A former security officer named Michael Nice once claimed he helped make that escape possible.
According to him, Tupac was rushed out of Las Vegas after being wounded, flown to Barbados, and eventually smuggled into Cuba with the help of powerful friends — including those connected to Assata Shakur, Tupac’s aunt, who has lived in Cuba under political asylum since the 1980s.

Michael Nice swore it happened. Then, in a bizarre twist, he “died suddenly”… only to “resurface” months later, claiming he had faked his own death to prove how Tupac could have done the same.

The Man They Call “Makaveli”

Locals in Havana tell stories.
In one old bar, near the corner of Calle San Rafael, there’s talk of a tall man with tattoos partly hidden under his shirt, who writes in English in a black notebook. He never lets anyone take photos. He’s friendly, but distant. When someone once joked, “You look like Tupac,” the man smiled faintly and replied,

“I used to.”

The bartender calls him “Makaveli” — the same name Tupac used for his final album, The Don Killuminati: The 7 Day Theory, released just weeks after his supposed death.

Between Myth and Memory

Skeptics call it delusion — the human refusal to let go of icons. The official report says Tupac Shakur died of gunshot wounds on September 13, 1996.
But the inconsistencies still haunt fans:

No public autopsy photos.

The body cremated within a day.

A death certificate filed with an incorrect social security number.

And then, there’s the music.
Dozens of posthumous albums, verses recorded too perfectly to be outtakes. Lyrics that sound eerily prophetic, as if written by a man who knew he’d have to disappear:

“I ain’t dead, I’m just changing locations.”

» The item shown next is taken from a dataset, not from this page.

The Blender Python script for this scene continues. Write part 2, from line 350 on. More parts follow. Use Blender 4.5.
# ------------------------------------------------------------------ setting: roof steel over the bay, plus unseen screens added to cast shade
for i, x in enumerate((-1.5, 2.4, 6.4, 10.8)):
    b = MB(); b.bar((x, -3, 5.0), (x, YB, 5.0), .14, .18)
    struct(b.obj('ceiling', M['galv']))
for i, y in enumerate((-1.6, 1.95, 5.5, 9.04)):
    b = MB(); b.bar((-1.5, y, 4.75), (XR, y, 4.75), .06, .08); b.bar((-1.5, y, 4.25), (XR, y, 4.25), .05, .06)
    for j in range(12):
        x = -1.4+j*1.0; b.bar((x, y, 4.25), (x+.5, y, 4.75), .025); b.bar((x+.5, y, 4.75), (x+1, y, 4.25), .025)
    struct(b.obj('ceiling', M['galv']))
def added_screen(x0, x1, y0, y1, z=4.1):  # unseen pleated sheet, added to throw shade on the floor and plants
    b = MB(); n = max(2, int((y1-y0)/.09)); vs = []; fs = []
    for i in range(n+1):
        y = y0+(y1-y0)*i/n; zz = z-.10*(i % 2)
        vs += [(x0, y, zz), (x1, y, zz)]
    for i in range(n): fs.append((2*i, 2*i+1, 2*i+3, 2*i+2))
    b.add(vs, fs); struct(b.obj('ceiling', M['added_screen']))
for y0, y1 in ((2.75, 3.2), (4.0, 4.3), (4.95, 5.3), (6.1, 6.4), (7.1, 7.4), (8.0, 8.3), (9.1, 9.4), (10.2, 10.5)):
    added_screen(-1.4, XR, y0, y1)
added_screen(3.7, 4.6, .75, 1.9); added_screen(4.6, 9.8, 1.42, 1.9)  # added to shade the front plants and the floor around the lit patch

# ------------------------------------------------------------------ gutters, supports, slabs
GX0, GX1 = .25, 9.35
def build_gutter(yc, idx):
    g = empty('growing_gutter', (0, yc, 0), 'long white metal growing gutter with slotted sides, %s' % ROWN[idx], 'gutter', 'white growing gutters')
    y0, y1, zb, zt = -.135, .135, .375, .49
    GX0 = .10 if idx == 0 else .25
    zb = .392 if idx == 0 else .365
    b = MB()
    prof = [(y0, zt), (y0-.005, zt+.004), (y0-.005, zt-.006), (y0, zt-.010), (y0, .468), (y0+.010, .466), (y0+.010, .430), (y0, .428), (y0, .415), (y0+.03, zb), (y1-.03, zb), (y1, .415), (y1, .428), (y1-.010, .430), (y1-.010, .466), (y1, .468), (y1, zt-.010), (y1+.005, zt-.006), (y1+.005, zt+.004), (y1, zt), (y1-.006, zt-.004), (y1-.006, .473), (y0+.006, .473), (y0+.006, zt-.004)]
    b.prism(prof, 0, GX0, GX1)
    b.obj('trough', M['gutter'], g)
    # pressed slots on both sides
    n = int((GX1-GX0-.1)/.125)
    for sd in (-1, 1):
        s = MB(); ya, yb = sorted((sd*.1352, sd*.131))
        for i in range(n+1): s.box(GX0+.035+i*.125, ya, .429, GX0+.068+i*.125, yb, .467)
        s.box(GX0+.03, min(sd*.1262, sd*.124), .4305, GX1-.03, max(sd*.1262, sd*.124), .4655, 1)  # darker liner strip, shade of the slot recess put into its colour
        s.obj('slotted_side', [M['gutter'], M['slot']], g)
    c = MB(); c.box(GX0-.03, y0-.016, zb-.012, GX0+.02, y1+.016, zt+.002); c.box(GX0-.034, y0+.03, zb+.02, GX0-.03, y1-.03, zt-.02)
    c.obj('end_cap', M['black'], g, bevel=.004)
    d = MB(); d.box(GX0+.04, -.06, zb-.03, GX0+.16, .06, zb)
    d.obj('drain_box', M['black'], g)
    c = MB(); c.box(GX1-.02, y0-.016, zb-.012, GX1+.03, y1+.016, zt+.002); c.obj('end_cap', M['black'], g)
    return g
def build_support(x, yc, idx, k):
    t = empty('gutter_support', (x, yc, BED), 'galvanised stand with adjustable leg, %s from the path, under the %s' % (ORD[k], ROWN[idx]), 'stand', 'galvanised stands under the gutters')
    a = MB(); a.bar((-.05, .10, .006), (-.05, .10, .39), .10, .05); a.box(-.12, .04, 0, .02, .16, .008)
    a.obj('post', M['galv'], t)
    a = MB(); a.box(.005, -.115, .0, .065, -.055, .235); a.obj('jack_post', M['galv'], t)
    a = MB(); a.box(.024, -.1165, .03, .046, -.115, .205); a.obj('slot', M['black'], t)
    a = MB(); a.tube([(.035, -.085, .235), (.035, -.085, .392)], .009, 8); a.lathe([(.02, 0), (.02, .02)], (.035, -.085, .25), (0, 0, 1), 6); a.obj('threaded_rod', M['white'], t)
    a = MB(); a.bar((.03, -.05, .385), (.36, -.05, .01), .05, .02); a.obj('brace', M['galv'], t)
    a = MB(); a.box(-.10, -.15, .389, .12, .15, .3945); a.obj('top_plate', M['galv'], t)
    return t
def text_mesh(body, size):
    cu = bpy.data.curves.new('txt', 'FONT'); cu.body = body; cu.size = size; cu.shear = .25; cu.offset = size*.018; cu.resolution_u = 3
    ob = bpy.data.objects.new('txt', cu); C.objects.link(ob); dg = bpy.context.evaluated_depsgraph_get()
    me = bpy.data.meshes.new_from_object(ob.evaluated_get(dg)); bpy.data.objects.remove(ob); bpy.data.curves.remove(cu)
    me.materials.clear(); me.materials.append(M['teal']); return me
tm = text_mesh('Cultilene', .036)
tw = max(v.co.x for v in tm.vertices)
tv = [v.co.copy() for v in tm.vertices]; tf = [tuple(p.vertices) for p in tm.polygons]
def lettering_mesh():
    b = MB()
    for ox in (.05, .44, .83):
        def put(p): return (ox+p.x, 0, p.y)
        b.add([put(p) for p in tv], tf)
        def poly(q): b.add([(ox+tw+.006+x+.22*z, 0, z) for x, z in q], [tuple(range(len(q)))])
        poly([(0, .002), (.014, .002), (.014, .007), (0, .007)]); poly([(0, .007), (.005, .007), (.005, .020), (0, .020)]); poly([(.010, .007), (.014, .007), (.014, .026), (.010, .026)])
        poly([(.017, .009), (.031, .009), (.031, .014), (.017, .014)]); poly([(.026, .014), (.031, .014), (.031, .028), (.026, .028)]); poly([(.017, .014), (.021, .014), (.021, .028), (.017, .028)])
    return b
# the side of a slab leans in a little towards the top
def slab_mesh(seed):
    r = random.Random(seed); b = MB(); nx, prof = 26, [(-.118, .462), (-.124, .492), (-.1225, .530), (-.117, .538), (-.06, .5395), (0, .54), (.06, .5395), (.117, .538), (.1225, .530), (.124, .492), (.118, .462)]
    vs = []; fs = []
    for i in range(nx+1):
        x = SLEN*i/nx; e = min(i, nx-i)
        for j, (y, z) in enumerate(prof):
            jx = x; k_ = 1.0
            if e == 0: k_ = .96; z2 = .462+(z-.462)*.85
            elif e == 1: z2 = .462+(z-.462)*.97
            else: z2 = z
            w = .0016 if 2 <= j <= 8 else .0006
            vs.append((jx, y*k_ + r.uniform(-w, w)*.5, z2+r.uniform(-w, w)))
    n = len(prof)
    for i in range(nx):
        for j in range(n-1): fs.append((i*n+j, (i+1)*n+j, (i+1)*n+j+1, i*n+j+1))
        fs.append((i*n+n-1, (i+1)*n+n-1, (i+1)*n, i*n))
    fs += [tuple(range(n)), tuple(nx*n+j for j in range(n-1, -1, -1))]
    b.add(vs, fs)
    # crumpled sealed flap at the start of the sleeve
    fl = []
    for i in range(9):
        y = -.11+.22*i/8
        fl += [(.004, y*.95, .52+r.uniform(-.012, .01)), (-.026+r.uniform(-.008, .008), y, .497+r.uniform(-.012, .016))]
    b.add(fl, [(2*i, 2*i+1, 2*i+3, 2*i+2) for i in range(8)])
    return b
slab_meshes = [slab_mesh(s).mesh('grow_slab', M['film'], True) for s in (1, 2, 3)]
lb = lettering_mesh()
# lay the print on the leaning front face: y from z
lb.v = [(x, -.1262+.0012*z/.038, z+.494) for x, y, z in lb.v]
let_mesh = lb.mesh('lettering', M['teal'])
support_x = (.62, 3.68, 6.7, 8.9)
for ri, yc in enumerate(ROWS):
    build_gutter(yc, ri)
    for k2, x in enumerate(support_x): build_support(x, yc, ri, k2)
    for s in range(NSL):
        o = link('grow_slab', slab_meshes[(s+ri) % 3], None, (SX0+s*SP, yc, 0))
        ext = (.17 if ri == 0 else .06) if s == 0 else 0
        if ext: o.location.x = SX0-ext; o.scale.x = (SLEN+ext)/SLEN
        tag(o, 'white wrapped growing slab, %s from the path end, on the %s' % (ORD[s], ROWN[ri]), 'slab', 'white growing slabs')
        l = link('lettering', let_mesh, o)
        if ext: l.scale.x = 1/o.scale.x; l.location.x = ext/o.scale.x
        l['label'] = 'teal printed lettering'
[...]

A Ghost Who Refuses to Fade

Maybe Tupac really did die that night in Vegas.
Or maybe — just maybe — he looked at the world one last time and chose freedom over fame. Maybe he crossed the ocean to find silence, leaving behind the chaos he could never escape in America.

Somewhere in Havana, the story goes, there’s a man sitting by an open window, a cigar in hand, writing new verses in the dim light. When the wind shifts, you can almost hear his voice:

“Only God can judge me…”

And that’s the beauty of the myth — even if Tupac is gone, his legend keeps breathing.